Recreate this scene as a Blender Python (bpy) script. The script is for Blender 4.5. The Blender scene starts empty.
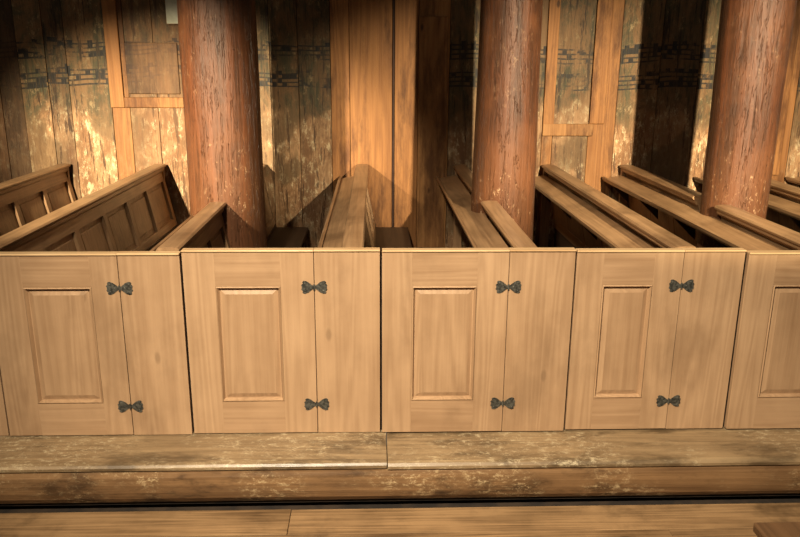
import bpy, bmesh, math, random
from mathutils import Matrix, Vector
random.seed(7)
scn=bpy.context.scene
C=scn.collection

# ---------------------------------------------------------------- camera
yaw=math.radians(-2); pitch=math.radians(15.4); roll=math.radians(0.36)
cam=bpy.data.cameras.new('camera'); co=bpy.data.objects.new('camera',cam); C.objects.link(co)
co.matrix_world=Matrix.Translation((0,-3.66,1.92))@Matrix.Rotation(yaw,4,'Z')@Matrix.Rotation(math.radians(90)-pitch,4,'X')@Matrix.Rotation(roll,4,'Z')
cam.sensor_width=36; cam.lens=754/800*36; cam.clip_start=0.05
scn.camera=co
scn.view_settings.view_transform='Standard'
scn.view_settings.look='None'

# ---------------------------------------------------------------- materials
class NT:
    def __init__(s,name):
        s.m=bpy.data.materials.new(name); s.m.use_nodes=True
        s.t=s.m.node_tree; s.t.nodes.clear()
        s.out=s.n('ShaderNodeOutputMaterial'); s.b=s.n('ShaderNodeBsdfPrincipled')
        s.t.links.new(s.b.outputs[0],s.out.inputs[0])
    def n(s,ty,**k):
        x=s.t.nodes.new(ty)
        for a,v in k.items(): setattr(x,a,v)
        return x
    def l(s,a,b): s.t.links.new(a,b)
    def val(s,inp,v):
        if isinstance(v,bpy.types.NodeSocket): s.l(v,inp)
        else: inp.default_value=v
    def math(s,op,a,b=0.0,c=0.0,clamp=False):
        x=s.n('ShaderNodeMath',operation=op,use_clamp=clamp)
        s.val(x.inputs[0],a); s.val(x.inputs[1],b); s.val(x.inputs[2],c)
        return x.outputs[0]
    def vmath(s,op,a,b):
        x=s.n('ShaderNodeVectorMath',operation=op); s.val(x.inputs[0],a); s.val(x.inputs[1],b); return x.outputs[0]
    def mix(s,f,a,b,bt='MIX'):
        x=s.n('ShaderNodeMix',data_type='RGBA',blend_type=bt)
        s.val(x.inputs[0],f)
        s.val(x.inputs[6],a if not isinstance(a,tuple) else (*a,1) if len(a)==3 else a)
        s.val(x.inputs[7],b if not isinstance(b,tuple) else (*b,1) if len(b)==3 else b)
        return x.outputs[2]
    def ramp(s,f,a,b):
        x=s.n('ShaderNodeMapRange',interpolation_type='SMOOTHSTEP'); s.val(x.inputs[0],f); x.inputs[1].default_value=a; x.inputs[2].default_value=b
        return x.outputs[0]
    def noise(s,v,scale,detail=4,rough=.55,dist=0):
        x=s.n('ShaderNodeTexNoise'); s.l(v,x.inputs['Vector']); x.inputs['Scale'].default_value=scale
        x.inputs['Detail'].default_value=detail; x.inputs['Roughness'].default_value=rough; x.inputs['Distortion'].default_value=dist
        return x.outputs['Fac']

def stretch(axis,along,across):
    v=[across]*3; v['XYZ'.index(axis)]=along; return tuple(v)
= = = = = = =
= Exercise instructions =
Could the lines from the top of the material through the line with "C=scn.collection" be repeated exactly, pictures left out?

= Exercise answer =
Recreate this scene as a Blender Python (bpy) script. The script is for Blender 4.5. The Blender scene starts empty.
import bpy, bmesh, math, random
from mathutils import Matrix, Vector
random.seed(7)
scn=bpy.context.scene
C=scn.collection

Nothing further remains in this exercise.